§ **AIM OF THE EXERCISE**
Search the material for the string "nscale", then return every line where it is found.

§ **DATA SECTION**
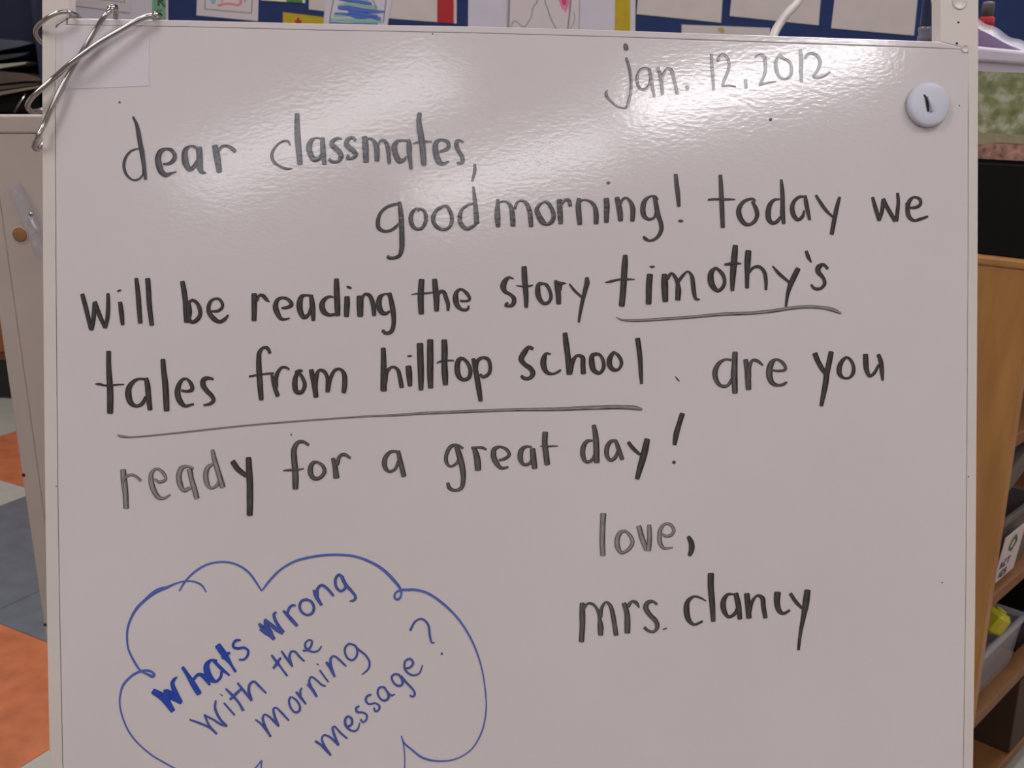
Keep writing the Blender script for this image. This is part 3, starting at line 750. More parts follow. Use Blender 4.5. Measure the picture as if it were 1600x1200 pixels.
BLUE = [
('whats', 'b95', (230, 980, 8), "75,800,75 200,880,95 320,1045,66|240,800,66 300,850,95 425,940,56|420,935,50 355,820,65 315,700,52 340,650,40 375,620,12|230,785,60 250,860,90 280,910,70|442,500,40 520,620,58 580,720,74 648,830,72|580,650,40 640,590,40 700,610,58 740,660,48 783,722,28|870,420,33 800,412,34 745,470,68 750,560,84 800,650,74 860,678,36 920,620,36 930,550,33|830,420,38 920,510,44 1028,602,26|882,228,80 940,310,84 990,380,72 1050,470,36 1103,555,36|940,390,42 985,340,52 1033,320,28|1165,160,24 1110,165,32 1075,210,32 1080,250,34 1140,265,34 1210,255,30 1260,290,32 1255,350,32 1210,403,26 1150,405,24"),
('wrong', 'b75', (380, 850, 6.154), "152,767,25 200,820,56 250,860,58 298,915,32|170,812,46 235,850,66|210,730,30 225,790,50 270,860,42|207,727,28 260,770,35 320,820,42 380,853,40|385,848,36 340,790,32 300,710,30 297,670,28 320,656,20|387,642,24 440,700,36 518,786,32|425,670,25 440,620,26 470,590,24 503,592,18|620,533,24 565,545,26 542,600,26 570,660,24 620,682,22 665,660,26 680,605,26 650,550,26 605,533,22|677,443,22 700,500,38 752,586,28|710,500,33 715,430,28 755,395,26 810,430,26 868,497,24|960,320,26 920,295,26 890,330,28 890,400,28 915,440,26 945,452,24 982,420,28 985,380,25|950,320,34 985,390,35 1040,450,28 1080,510,26 1065,540,24 1025,550,14"),
('with', 'b75', (170, 1020, 6.4), "808,668,18 900,700,22 1010,750,22 1078,813,20|1080,812,20 1000,720,22 957,618,22|957,624,22 1040,665,20 1120,715,24 1183,734,18|1178,732,24 1110,660,26 1062,550,26 1070,477,18|1152,502,20 1258,623,20|1114,414,10 1140,431,12|1170,360,20 1240,430,28 1300,500,24 1343,576,28|1212,468,24 1270,410,28 1328,357,24|1287,302,20 1350,380,26 1428,478,24|1425,468,28 1400,380,28 1410,315,26 1450,286,22 1500,330,24 1573,403,18"),
('the', 'b75', (390, 980, 7.057), "242,308,22 300,385,33 350,450,24 413,537,24|262,453,28 300,400,32 343,337,24|352,264,22 400,335,28 473,433,24|465,420,26 440,330,28 460,268,24 500,270,24 550,325,24 603,376,20|587,258,20 640,250,26 680,200,24 685,150,22 655,140,20 615,175,22 618,225,26 665,262,22 720,272,22 765,250,20 793,207,14"),
('morning', 'b75', (390, 980, 7.057), "64,1019,18 120,1060,24 180,1130,28 233,1206,26|225,1200,26 165,1080,28 145,1000,26 165,962,20 220,990,24 270,1040,26 323,1092,22|320,1088,24 275,980,28 265,900,26 290,887,20 350,940,24 433,1029,20|452,767,22 435,810,24 450,880,24 500,938,24 545,925,26 555,880,26 520,810,24 465,768,20|512,714,22 560,770,32 620,847,22|560,760,28 560,700,22 577,670,18|637,630,24 680,670,34 740,765,26|675,660,32 657,590,24 680,547,20 740,585,22 800,638,22 840,648,18|772,474,20 868,603,20|740,403,12 760,415,14|845,387,30 880,430,35 938,547,24|930,530,26 895,420,30 897,340,26 930,317,20 990,360,24 1063,429,20|1145,195,22 1100,182,24 1057,220,24 1052,280,24 1080,340,24 1130,363,24 1172,330,24 1188,270,24 1170,210,24 1143,190,20|1150,192,24 1200,245,24 1280,310,24 1323,390,24 1308,460,22 1240,523,14"),
('message', 'b75', (470, 1020, 6.665), "152,922,28 200,952,24 250,1000,28 313,1067,24|308,1060,24 240,960,26 220,890,22 242,857,20 300,875,22 350,920,24 393,962,24|393,962,24 347,850,26 332,780,24 350,767,20 410,830,22 483,893,20|487,770,26 528,745,26 530,690,26 490,662,24 462,695,26 470,760,28 520,807,22 570,813,20 600,780,18 611,728,12|608,556,20 577,572,24 585,615,24 650,622,20 688,650,22 680,700,20 645,723,20 624,692,18|733,436,20 690,452,24 677,500,22 710,533,20 780,525,20 820,560,22 808,598,20 775,608,20 762,572,18|870,357,20 820,362,22 800,410,22 822,470,22 870,498,24 912,470,26 903,410,22 860,355,20|870,360,22 920,430,24 950,445,20 978,431,14|1030,230,22 980,222,22 947,250,22 960,300,22 1010,343,24 1053,333,24 1058,290,24 1020,225,22|1042,242,28 1100,310,24 1170,385,22 1188,430,22 1165,458,20 1137,441,18|1087,163,22 1140,150,22 1170,105,24 1140,62,22 1090,85,22 1080,150,22 1110,205,22 1170,233,20 1230,215,18 1269,127,12"),
('?', 'b75', (570, 850, 3.428), "243,463,13 270,415,11 305,401,11 338,430,12 350,500,12 360,529,9 374,527,7|408,588,10 416,588,13"),
]
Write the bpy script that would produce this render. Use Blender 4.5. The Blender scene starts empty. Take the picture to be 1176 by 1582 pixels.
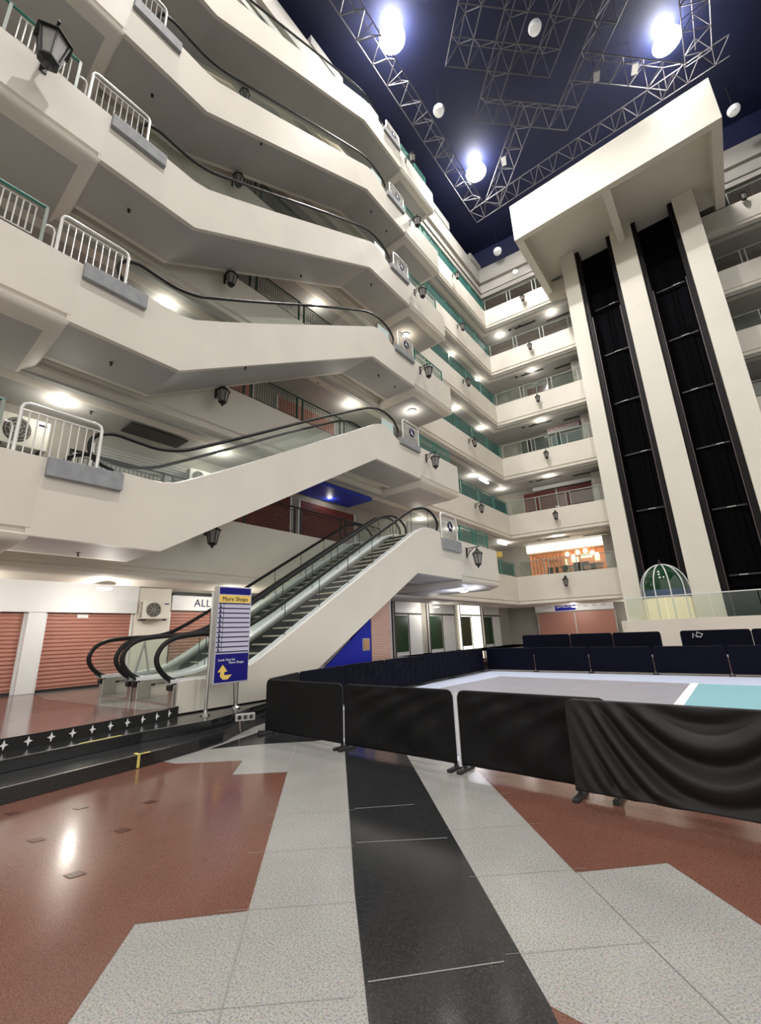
import bpy, bmesh, math, random
from mathutils import Vector, Matrix
random.seed(7)
C = bpy.context.scene.collection
PI = math.pi
# ------------------------------------------------------------------ levels
TB = lambda n: .422 + 4.752*n      # parapet top of the escalator bays at level n
TG = lambda n: .609 + 4.752*n      # parapet top of the galleries
SOFF = 2.0                         # gallery soffit below the parapet top
ST = .475                          # raised ground floor above the sunken court
ORD = {0: 'ground', 1: 'first', 2: 'second', 3: 'third', 4: 'fourth', 5: 'fifth', 6: 'sixth'}

# ------------------------------------------------------------------ materials
def mat(name, col, rough=.6, metal=0., noise=0., nscale=3., bump=0., bscale=40., spec=.5, emit=None, es=1., stain=None):
    m = bpy.data.materials.new(name); m.use_nodes = True
    nt = m.node_tree; b = nt.nodes['Principled BSDF']
    b.inputs['Base Color'].default_value = (*col, 1); b.inputs['Roughness'].default_value = rough
    b.inputs['Metallic'].default_value = metal; b.inputs['Specular IOR Level'].default_value = spec
    tc = nt.nodes.new('ShaderNodeTexCoord')
    if noise:
        n = nt.nodes.new('ShaderNodeTexNoise'); n.inputs['Scale'].default_value = nscale; n.inputs['Detail'].default_value = 6
        nt.links.new(tc.outputs['Object'], n.inputs['Vector'])
        r = nt.nodes.new('ShaderNodeValToRGB')
        r.color_ramp.elements[0].position = .35; r.color_ramp.elements[1].position = .7
        r.color_ramp.elements[0].color = (*[c*(1-noise) for c in col], 1); r.color_ramp.elements[1].color = (*col, 1)
        nt.links.new(n.outputs['Fac'], r.inputs['Fac']); nt.links.new(r.outputs['Color'], b.inputs['Base Color'])
    if bump:
        n2 = nt.nodes.new('ShaderNodeTexNoise'); n2.inputs['Scale'].default_value = bscale
        nt.links.new(tc.outputs['Object'], n2.inputs['Vector'])
        bp = nt.nodes.new('ShaderNodeBump'); bp.inputs['Strength'].default_value = bump; bp.inputs['Distance'].default_value = .01
        nt.links.new(n2.outputs['Fac'], bp.inputs['Height']); nt.links.new(bp.outputs['Normal'], b.inputs['Normal'])
    if emit:
        b.inputs['Emission Color'].default_value = (*emit, 1); b.inputs['Emission Strength'].default_value = es
    return m
def stone(name, base, dots, light, rough, scale=90., amt=.5, joint=None):
    m = bpy.data.materials.new(name); m.use_nodes = True; nt = m.node_tree; b = nt.nodes['Principled BSDF']
    tc = nt.nodes.new('ShaderNodeTexCoord')
    v = nt.nodes.new('ShaderNodeTexVoronoi'); v.inputs['Scale'].default_value = scale
    n = nt.nodes.new('ShaderNodeTexNoise'); n.inputs['Scale'].default_value = scale*.45; n.inputs['Detail'].default_value = 8
    n3 = nt.nodes.new('ShaderNodeTexNoise'); n3.inputs['Scale'].default_value = 1.3; n3.inputs['Detail'].default_value = 4
    for k in (v, n, n3): nt.links.new(tc.outputs['Object'], k.inputs['Vector'])
    r = nt.nodes.new('ShaderNodeValToRGB'); e = r.color_ramp.elements
    e[0].position = .38; e[0].color = (*dots, 1); e[1].position = .5; e[1].color = (*base, 1)
    x = e.new(.68); x.color = (*light, 1)
    nt.links.new(n.outputs['Fac'], r.inputs['Fac'])
    mx = nt.nodes.new('ShaderNodeMix'); mx.data_type = 'RGBA'; mx.inputs[0].default_value = .25
    nt.links.new(r.outputs['Color'], mx.inputs[6]); nt.links.new(v.outputs['Color'], mx.inputs[7]); mx.blend_type = 'MULTIPLY'
    mx2 = nt.nodes.new('ShaderNodeMix'); mx2.data_type = 'RGBA'; mx2.blend_type = 'MULTIPLY'; mx2.inputs[0].default_value = .35
    nt.links.new(mx.outputs[2], mx2.inputs[6]); nt.links.new(n3.outputs['Fac'], mx2.inputs[7])
    last = mx2.outputs[2]
    nt.links.new(last, b.inputs['Base Color'])
    b.inputs['Roughness'].default_value = rough
    rr = nt.nodes.new('ShaderNodeMapRange'); rr.inputs[3].default_value = rough*.7; rr.inputs[4].default_value = rough*1.4
    nt.links.new(n3.outputs['Fac'], rr.inputs[0]); nt.links.new(rr.outputs[0], b.inputs['Roughness'])
    return m
def emis(name, col, s):
    m = bpy.data.materials.new(name); m.use_nodes = True; nt = m.node_tree; nt.nodes.clear()
    o = nt.nodes.new('ShaderNodeOutputMaterial'); e = nt.nodes.new('ShaderNodeEmission')
    e.inputs[0].default_value = (*col, 1); e.inputs[1].default_value = s; nt.links.new(e.outputs[0], o.inputs[0])
    return m
def glass(name, col, alpha, rough=.03):
    m = bpy.data.materials.new(name); m.use_nodes = True; nt = m.node_tree; nt.nodes.clear()
    o = nt.nodes.new('ShaderNodeOutputMaterial'); t = nt.nodes.new('ShaderNodeBsdfTransparent'); t.inputs[0].default_value = (*col, 1)
    g = nt.nodes.new('ShaderNodeBsdfGlossy'); g.inputs['Roughness'].default_value = rough
    d = nt.nodes.new('ShaderNodeBsdfDiffuse'); d.inputs[0].default_value = (.55, .7, .62, 1)
    lw = nt.nodes.new('ShaderNodeLayerWeight'); lw.inputs[0].default_value = .5
    pw = nt.nodes.new('ShaderNodeMath'); pw.operation = 'POWER'; pw.inputs[1].default_value = 4; nt.links.new(lw.outputs['Facing'], pw.inputs[0])
    fr = nt.nodes.new('ShaderNodeMath'); fr.operation = 'MULTIPLY_ADD'; fr.inputs[1].default_value = .35; fr.inputs[2].default_value = .04; nt.links.new(pw.outputs[0], fr.inputs[0])
    m1 = nt.nodes.new('ShaderNodeMixShader'); m1.inputs[0].default_value = alpha
    m2 = nt.nodes.new('ShaderNodeMixShader')
    nt.links.new(t.outputs[0], m1.inputs[1]); nt.links.new(d.outputs[0], m1.inputs[2])
    nt.links.new(fr.outputs[0], m2.inputs[0]); nt.links.new(m1.outputs[0], m2.inputs[1]); nt.links.new(g.outputs[0], m2.inputs[2])
    nt.links.new(m2.outputs[0], o.inputs[0])
    return m
M = {}
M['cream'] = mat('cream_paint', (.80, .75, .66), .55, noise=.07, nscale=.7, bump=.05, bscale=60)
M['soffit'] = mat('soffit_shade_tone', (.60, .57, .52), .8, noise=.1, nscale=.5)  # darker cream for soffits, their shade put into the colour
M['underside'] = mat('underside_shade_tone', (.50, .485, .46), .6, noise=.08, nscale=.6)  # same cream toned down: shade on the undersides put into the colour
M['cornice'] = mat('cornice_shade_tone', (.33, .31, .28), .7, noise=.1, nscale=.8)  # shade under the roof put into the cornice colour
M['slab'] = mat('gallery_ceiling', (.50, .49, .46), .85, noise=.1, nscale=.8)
M['tower'] = mat('tower_paint', (.82, .78, .68), .5, noise=.05, nscale=.5)
M['navy'] = mat('navy_ceiling', (.002, .006, .045), .7, noise=.3, nscale=.4)
M['truss'] = mat('truss_paint', (.085, .08, .09), .6)
M['rubber'] = mat('black_rubber', (.010, .010, .011), .42, spec=.3)
M['darkgreen'] = mat('dark_green_railing', (.012, .065, .045), .45)
M['black'] = mat('black_paint', (.015, .015, .016), .5)
M['matblack'] = mat('dull_black', (.01, .01, .01), .8)
M['steel'] = mat('brushed_steel', (.62, .61, .58), .28, metal=1., noise=.15, nscale=6)
M['white_tube'] = mat('white_tube', (.78, .77, .74), .3, metal=.4)
M['whitemetal'] = mat('white_metal', (.82, .83, .84), .35)
M['greyblock'] = mat('grey_ledge', (.34, .35, .37), .6, noise=.2, nscale=5)
M['green'] = mat('green_railing', (.03, .20, .16), .4)
M['greenpan'] = mat('green_mesh_panel', (.015, .095, .085), .5)
M['darkpan'] = mat('brown_bar_panel', (.07, .045, .035), .5)
M['greyrail'] = mat('grey_green_rail', (.30, .34, .30), .4)
M['glass'] = glass('balustrade_glass', (.93, .97, .95), .025)
M['tower_glass'] = glass('clear_glass', (.9, .93, .9), .04)
M['frost'] = mat('frosted_lantern_glass', (.30, .28, .26), .3)
M['red_stone'] = stone('red_granite', (.215, .095, .068), (.14, .058, .042), (.26, .125, .09), .15, 260)
M['white_stone'] = stone('white_granite', (.44, .43, .41), (.29, .28, .27), (.51, .50, .48), .2, 200)
M['black_stone'] = stone('black_granite', (.028, .029, .031), (.012, .012, .012), (.05, .05, .052), .14, 250)
M['stage_stone'] = stone('pink_brown_granite', (.20, .12, .11), (.08, .05, .05), (.28, .18, .16), .14, 220)
M['grey_stone'] = stone('grey_marble', (.33, .31, .28), (.2, .19, .18), (.42, .40, .37), .14, 200)
M['joint'] = mat('stone_joint', (.26, .25, .24), .8)
M['dark_tile'] = mat('dark_brown_tile', (.07, .02, .015), .25)
M['shutter'] = mat('brown_shutter', (.47, .22, .17), .45)
M['redshutter'] = mat('dark_red_shutter', (.16, .03, .025), .5)
M['white_wall'] = mat('white_wall', (.82, .82, .82), .5, noise=.04, nscale=1.5)
M['ac'] = mat('ac_casing', (.72, .70, .62), .45)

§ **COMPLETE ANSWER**
def mat(name, col, rough=.6, metal=0., noise=0., nscale=3., bump=0., bscale=40., spec=.5, emit=None, es=1., stain=None):
        n = nt.nodes.new('ShaderNodeTexNoise'); n.inputs['Scale'].default_value = nscale; n.inputs['Detail'].default_value = 6
M['cream'] = mat('cream_paint', (.80, .75, .66), .55, noise=.07, nscale=.7, bump=.05, bscale=60)
M['soffit'] = mat('soffit_shade_tone', (.60, .57, .52), .8, noise=.1, nscale=.5)  # darker cream for soffits, their shade put into the colour
M['underside'] = mat('underside_shade_tone', (.50, .485, .46), .6, noise=.08, nscale=.6)  # same cream toned down: shade on the undersides put into the colour
M['cornice'] = mat('cornice_shade_tone', (.33, .31, .28), .7, noise=.1, nscale=.8)  # shade under the roof put into the cornice colour
M['slab'] = mat('gallery_ceiling', (.50, .49, .46), .85, noise=.1, nscale=.8)
M['tower'] = mat('tower_paint', (.82, .78, .68), .5, noise=.05, nscale=.5)
M['navy'] = mat('navy_ceiling', (.002, .006, .045), .7, noise=.3, nscale=.4)
M['steel'] = mat('brushed_steel', (.62, .61, .58), .28, metal=1., noise=.15, nscale=6)
M['greyblock'] = mat('grey_ledge', (.34, .35, .37), .6, noise=.2, nscale=5)
M['white_wall'] = mat('white_wall', (.82, .82, .82), .5, noise=.04, nscale=1.5)